Chosen for its historical significance, the Ohio state flower is the carnation. Ohio chose the flower as the state flower to honor William McKinley who was once the governor of Ohio and later president of the United States. McKinley often wore a red carnation. Ohio is the only state which has chosen the carnation, a flower full of historical significance, for its state flower.

Scholars disagree on the historical meaning of the name of the flower. Some scholars relate the name for the Ohio state flower, carnation, to the word coronation as the flower was used in the crowns of the ancient Greeks. The flower may even have originated in the Mediterranean region, but people are unsure due to the flower’s popularity in planting and breeding. Other scholars believe that the name for the Ohio state flower comes from a Latin word for flesh referring to the original pinkish-purple color of the flower or perhaps even related to the Latin word for incarnation referring to the incarnation of God in the flesh.

Continuing on in the flower’s religious significance, the carnation at times is believed to have been created at the time when Jesus was carrying the cross. There is a belief that each of Mary’s tears as she followed Jesus with his cross was turned into a flower: the carnation. This relation to Mary, mother of Jesus, may be part of the reason why the Ohio state flower is related to a mother’s love. Another reason that the carnation is related to mother’s day is because the founder of mother’s day chose that as the flower for the holiday. She chose this flower because it was her own mother’s favorite flower. She originally chose the pure white carnation to represent the purity of a mother’s love, but the meaning has changed over time. Now a red carnation represents a living mother and a white carnation a mother who has died.

Loaded with history and significance, the carnation—along with the rose—is one of the flowers representing love and admiration. Different colors of carnation naturally represent different types or statuses of love, the striped carnation being the saddest—love that cannot be shared. Even the green carnation (I can’t think of many green flowers) can represent homosexuality, because Oscar Wilde often wore this color of carnation.

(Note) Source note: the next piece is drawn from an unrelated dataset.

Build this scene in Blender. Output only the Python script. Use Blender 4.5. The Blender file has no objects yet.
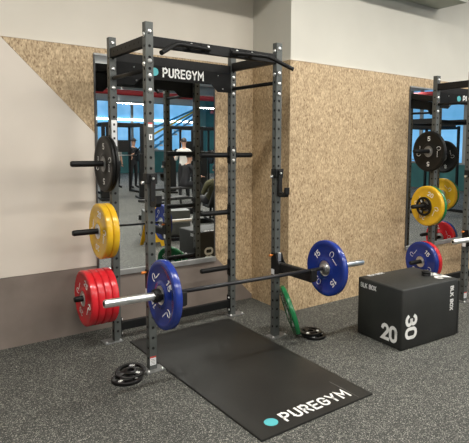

I think it is interesting that carnations often gather their meaning or historical significance from the people who wore them: they are related to mothers because of Mary; the significance of the green carnation comes from Oscar Wilde; they were chosen for the Ohio state flower because of United States President, William McKinley—considering the meaning of the color of carnations, my favorite meaning is for the purple carnation. The purple carnation can mean whimsy, but is also often carried at funerals. The reason that this is my favorite is because those two meanings seem to contradict one another. Generally those who died are not the ones who change their mind and decide to do something else, so I think that it is funny that a flower which represents variability also is carried for those who are least likely to change.